Windows get dirty, someone has to clean it. But what happens you no one does…nothing.

I’d say 75% are like this:
#1 there is always a slow time in any business day
#2 The managers don’t care if the employee are lazy to clean the windows, they just want it done
#3 If they do a horrible job they’ll make someone else do it.

Fortunately for us these same “busy, lazy or horrible job” employees don’t make the rules…and the majority of the time the managers don’t either. If corporate wants to cut down costs; lazy horrible job employees will work just fine.

Most of the times when cold calling good size places, this is the fight you walk into. Lazy half butt employees with managers that don’t have the final say because Corp. is on lock down.

I actually don’t eat at places if the windows are dirty. If the windows are dirty - hows the kitchen gonna be! If they can’t afford to spend some time getting the image right - they aren’t gonna be bothered about cleaning up a kitchen the public doesn’t see.
I’ve actually walked in to places & walked out within a few minutes - & told them this. If they ever challenge me - I’ll ask to see the kitchen :smiley:

this is coming from a classy window cleaner, not a typical consumer.

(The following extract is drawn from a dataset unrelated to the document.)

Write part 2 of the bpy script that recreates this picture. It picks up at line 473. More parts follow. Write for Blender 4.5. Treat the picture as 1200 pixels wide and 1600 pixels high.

My opinion is that window cleaning leans more towards the luxury side (perhaps there is a spectrum, rather than just strict luxury or necessity)

That being said, I think we all have customers who VIEW this luxury as a necessity. does that make sense?

BMW’s are a luxury, but there are certain types of people that wouldn’t be caught dead driving something like a kia, right?

IMO, and in very general terms, it’s a necessity in a retail/professional office/restaurant setting, and a luxury in a residential setting.

Well put Larry and accurate.

the Cel Phone is a good example of something that is a luxury but viewed by many as a necessity.

the point is most of the points brought up is that someone cleaned the windows, the windows were not left to get filthy. Window cleaning commercial windows has to be cleaned by someone. A good salesman, sells to the customer that the person cleaning the windows should be his company.